## Material provided
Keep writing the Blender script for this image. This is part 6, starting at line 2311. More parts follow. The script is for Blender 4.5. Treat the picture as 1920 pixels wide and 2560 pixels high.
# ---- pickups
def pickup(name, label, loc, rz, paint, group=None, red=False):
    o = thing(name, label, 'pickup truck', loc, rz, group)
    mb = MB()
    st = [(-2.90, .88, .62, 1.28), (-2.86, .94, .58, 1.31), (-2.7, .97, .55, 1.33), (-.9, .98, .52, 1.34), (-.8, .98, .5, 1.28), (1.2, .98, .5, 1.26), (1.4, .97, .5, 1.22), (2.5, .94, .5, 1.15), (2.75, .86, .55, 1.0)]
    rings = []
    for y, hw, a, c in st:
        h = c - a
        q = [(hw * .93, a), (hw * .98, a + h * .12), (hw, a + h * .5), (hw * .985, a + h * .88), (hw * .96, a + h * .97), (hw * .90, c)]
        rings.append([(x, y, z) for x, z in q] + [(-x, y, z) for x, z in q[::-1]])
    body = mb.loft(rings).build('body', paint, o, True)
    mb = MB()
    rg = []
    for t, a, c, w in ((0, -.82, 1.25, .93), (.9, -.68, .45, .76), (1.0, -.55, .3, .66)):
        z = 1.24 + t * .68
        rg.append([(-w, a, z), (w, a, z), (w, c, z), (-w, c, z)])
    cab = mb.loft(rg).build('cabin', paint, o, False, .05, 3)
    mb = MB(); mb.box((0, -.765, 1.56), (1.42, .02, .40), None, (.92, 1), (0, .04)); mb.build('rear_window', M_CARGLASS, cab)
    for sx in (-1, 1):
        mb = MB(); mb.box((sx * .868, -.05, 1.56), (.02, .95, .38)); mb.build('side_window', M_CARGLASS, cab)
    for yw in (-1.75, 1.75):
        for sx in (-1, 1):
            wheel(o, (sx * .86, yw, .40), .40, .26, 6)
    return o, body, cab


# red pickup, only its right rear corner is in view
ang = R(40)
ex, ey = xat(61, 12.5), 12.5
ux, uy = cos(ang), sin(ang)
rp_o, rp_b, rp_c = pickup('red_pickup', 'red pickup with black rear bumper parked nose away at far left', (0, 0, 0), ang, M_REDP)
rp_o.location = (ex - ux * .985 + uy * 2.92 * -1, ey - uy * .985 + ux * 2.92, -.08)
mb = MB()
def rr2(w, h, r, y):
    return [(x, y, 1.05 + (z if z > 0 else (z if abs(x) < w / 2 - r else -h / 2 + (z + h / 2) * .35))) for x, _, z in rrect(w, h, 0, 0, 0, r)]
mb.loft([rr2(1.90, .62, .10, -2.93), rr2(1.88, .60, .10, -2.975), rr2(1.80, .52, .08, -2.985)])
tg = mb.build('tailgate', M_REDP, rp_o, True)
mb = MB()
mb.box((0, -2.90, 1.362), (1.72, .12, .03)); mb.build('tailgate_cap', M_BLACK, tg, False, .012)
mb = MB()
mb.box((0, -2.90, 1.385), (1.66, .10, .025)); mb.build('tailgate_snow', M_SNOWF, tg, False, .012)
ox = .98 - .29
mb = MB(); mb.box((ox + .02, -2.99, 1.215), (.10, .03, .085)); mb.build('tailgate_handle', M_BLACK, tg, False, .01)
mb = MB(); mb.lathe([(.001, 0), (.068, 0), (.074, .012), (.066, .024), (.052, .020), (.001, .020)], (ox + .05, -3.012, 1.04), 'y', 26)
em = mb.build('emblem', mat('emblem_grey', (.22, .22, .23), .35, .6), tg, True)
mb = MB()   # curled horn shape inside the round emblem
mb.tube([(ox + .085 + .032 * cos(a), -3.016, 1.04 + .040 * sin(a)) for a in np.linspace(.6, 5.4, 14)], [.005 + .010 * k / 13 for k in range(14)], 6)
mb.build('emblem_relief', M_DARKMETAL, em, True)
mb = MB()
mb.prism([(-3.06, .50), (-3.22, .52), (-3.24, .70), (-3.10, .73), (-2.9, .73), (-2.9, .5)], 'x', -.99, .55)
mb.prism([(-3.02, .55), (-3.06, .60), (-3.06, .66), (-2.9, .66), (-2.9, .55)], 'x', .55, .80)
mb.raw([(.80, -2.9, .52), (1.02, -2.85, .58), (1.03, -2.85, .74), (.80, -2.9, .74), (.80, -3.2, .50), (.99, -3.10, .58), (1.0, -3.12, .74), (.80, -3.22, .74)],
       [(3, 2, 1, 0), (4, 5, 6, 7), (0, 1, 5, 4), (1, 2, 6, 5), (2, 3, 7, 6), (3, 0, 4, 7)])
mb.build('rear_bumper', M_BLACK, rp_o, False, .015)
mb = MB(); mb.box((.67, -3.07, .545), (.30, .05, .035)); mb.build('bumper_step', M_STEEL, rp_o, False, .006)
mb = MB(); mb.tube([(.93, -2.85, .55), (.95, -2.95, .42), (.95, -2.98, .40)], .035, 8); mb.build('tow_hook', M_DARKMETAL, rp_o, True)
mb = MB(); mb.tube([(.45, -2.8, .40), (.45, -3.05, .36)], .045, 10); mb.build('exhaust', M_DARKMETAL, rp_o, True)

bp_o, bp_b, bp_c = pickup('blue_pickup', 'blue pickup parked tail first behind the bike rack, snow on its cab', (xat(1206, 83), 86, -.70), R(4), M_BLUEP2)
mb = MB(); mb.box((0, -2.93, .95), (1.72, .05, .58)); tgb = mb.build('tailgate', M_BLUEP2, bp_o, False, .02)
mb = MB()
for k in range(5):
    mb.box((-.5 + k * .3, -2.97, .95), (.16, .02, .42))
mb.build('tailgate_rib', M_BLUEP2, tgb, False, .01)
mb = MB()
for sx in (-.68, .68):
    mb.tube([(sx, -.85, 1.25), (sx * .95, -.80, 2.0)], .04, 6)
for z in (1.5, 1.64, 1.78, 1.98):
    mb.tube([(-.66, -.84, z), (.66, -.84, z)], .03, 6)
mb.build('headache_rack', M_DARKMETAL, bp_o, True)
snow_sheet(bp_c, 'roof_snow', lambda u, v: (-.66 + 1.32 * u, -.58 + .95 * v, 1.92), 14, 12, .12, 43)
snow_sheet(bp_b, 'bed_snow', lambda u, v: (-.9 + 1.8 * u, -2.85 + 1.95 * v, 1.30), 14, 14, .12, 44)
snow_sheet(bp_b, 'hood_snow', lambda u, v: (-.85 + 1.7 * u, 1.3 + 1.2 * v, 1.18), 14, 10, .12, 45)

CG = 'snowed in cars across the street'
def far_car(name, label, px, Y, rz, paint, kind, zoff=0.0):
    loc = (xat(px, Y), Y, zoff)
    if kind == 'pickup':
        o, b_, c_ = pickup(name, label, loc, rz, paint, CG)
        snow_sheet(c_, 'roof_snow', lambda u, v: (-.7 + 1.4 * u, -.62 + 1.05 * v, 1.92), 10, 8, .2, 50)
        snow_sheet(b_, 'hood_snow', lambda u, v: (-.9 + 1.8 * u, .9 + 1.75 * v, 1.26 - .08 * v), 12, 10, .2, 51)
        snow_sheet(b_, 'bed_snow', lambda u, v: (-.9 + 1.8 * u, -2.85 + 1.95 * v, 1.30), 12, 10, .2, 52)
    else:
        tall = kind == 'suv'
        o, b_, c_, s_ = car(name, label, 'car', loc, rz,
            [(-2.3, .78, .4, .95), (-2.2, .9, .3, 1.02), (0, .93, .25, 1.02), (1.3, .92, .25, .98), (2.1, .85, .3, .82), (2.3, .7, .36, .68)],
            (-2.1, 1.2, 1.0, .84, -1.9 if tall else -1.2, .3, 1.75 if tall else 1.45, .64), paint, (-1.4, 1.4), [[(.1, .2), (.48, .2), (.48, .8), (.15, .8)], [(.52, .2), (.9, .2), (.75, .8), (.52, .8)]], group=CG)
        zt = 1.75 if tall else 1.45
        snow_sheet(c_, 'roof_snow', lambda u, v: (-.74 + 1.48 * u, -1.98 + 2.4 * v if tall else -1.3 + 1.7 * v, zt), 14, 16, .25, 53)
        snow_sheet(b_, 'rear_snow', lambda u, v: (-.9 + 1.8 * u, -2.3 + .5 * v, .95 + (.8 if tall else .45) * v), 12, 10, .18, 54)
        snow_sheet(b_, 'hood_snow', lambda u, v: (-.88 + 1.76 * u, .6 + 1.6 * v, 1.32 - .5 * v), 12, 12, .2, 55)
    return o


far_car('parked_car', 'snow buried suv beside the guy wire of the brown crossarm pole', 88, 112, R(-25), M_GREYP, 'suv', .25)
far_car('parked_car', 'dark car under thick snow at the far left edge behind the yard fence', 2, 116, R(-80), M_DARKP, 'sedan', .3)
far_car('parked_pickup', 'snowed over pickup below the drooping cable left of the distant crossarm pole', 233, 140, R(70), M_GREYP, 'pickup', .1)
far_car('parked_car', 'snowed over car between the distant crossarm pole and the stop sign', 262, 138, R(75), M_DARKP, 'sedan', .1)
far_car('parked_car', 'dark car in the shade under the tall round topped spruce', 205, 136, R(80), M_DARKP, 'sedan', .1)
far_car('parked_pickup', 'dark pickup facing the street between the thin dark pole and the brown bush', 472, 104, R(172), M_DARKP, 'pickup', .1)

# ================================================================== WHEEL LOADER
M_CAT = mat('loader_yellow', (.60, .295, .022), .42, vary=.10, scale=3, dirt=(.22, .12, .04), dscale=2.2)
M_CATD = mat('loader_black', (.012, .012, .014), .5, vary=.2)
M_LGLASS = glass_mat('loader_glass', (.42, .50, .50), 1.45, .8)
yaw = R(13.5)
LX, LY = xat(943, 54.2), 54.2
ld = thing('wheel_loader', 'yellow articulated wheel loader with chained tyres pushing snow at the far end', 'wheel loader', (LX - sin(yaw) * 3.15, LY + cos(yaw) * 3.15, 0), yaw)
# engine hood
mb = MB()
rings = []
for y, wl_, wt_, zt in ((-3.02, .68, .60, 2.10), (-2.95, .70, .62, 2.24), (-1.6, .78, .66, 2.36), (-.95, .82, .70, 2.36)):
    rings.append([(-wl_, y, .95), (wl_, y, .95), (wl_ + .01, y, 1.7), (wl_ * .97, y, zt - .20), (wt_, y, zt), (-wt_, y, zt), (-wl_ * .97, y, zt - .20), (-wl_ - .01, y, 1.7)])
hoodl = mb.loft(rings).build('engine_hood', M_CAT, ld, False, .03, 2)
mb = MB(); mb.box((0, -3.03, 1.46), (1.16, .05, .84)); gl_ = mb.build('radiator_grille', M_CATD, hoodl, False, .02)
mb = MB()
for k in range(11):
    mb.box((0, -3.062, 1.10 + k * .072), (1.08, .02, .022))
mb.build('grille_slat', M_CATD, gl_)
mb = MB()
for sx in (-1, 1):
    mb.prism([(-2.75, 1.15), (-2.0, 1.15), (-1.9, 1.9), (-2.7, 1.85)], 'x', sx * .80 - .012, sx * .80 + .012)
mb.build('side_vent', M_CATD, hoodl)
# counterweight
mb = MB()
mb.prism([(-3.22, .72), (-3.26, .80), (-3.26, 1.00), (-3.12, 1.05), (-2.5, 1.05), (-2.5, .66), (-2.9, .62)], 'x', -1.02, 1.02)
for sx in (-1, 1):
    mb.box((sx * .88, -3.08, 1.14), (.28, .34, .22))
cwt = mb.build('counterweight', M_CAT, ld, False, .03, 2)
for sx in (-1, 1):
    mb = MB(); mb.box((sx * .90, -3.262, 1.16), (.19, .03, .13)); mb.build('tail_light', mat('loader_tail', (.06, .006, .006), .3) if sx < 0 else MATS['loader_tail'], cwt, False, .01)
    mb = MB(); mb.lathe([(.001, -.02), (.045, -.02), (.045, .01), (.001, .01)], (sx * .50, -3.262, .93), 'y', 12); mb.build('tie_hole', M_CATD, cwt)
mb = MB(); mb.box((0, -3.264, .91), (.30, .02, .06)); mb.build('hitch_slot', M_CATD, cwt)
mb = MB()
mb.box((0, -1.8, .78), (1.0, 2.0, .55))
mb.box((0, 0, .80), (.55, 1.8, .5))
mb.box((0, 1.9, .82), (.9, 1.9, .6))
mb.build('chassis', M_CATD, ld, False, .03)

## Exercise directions
Please print exactly what appears from the first line of the data through the line with "return o, body, cab", including both of those lines and nothing past them.

## Solved exercise
Keep writing the Blender script for this image. This is part 6, starting at line 2311. More parts follow. The script is for Blender 4.5. Treat the picture as 1920 pixels wide and 2560 pixels high.
# ---- pickups
def pickup(name, label, loc, rz, paint, group=None, red=False):
    o = thing(name, label, 'pickup truck', loc, rz, group)
    mb = MB()
    st = [(-2.90, .88, .62, 1.28), (-2.86, .94, .58, 1.31), (-2.7, .97, .55, 1.33), (-.9, .98, .52, 1.34), (-.8, .98, .5, 1.28), (1.2, .98, .5, 1.26), (1.4, .97, .5, 1.22), (2.5, .94, .5, 1.15), (2.75, .86, .55, 1.0)]
    rings = []
    for y, hw, a, c in st:
        h = c - a
        q = [(hw * .93, a), (hw * .98, a + h * .12), (hw, a + h * .5), (hw * .985, a + h * .88), (hw * .96, a + h * .97), (hw * .90, c)]
        rings.append([(x, y, z) for x, z in q] + [(-x, y, z) for x, z in q[::-1]])
    body = mb.loft(rings).build('body', paint, o, True)
    mb = MB()
    rg = []
    for t, a, c, w in ((0, -.82, 1.25, .93), (.9, -.68, .45, .76), (1.0, -.55, .3, .66)):
        z = 1.24 + t * .68
        rg.append([(-w, a, z), (w, a, z), (w, c, z), (-w, c, z)])
    cab = mb.loft(rg).build('cabin', paint, o, False, .05, 3)
    mb = MB(); mb.box((0, -.765, 1.56), (1.42, .02, .40), None, (.92, 1), (0, .04)); mb.build('rear_window', M_CARGLASS, cab)
    for sx in (-1, 1):
        mb = MB(); mb.box((sx * .868, -.05, 1.56), (.02, .95, .38)); mb.build('side_window', M_CARGLASS, cab)
    for yw in (-1.75, 1.75):
        for sx in (-1, 1):
            wheel(o, (sx * .86, yw, .40), .40, .26, 6)
    return o, body, cab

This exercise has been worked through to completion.